Saturday, August 21, 2010

The Good Men Project

The Book/Documentary

The Good Men Project: Real Stories from the Front Lines of Modern Manhood is an anthology of thirty-one essays by a broad range of men—rich, poor, black, white, gay, straight, urban, rural, famous, ordinary—all writing about the challenges, obstacles, triumphs, failures, and defining moments they encounter. Collectively, their experiences help to define what it means to be a man in America today.
The book launched on November 15, 2009, concurrently with the DVD of a documentary film of the same title, directed and produced by renowned filmmaker Matt Gannon. The book and DVD are available at Amazon.com, www.goodmenbook.org, and select independent bookshops.
Contributors to the book include Pulitzer Prize–winning journalist Charlie LeDuff and Not That You Asked essayistSteve Almond. An NFL Hall of Famer, a former Sing Sing inmate, and a Pultizer Prize–nominated photojournalist in Iraq are among the other contributors.
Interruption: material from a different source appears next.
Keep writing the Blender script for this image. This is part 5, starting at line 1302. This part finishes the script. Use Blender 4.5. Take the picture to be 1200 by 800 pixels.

In addition, the book includes the winning essay from The Good Men Project’s national writing contest, Perry Glasser’s Iowa Black Dirt, about a man who unexpectedly gains full custody of his 8-year-old daughter.
“This all started with the idea that men of our generation have stories to tell,” notes Good Men Project co-founder James Houghton. “And what is striking about the stories in the book is not just the breadth of experience and shared humanity that is expressed, but also the desire for so many men to talk, given our cultural bias to put on the good face and hold it all together.”
“When I shared these stories with my 13-year-old son, Seamus,” recalls The Good Men Project co-founder, Tom Matlack, “he told me that even the most hard-core essays in the book—the ones about war, sex, prison, addiction, death—cover stuff he’s already struggling to figure out. That didn’t surprise me. After Seamus read Michael Kamber’s essay about his Iraq experience, the discussion we had about Seamus’s dream to join the military went way beyond the Jason Bourne stuff we had talked about before. For the first time, we talked about what serving the country, and war, really means: the good, the bad, death, bodies torn apart. Michael’s story and our conversation dealt a decisive blow to the big-screen fantasies of war Seamus has grown up with—which are all he had in the absence of our talk. The book as a whole has given Seamus a new, honest, real way to think of his own approaching manhood.”
The Good Men Project: Real Stories from the Front Lines of Modern Manhood has gone on to become afilm/dvd, a series of live events, an online magazine and an ongoing discussion of what it means to be a man today.
A portion of the proceeds from sales of the book go to The Good Men Foundation, a not-for-profit 501(3)(c) corporation that helps fund organizations that provide educational, social, financial, and legal support to organizations that help men and boys at risk.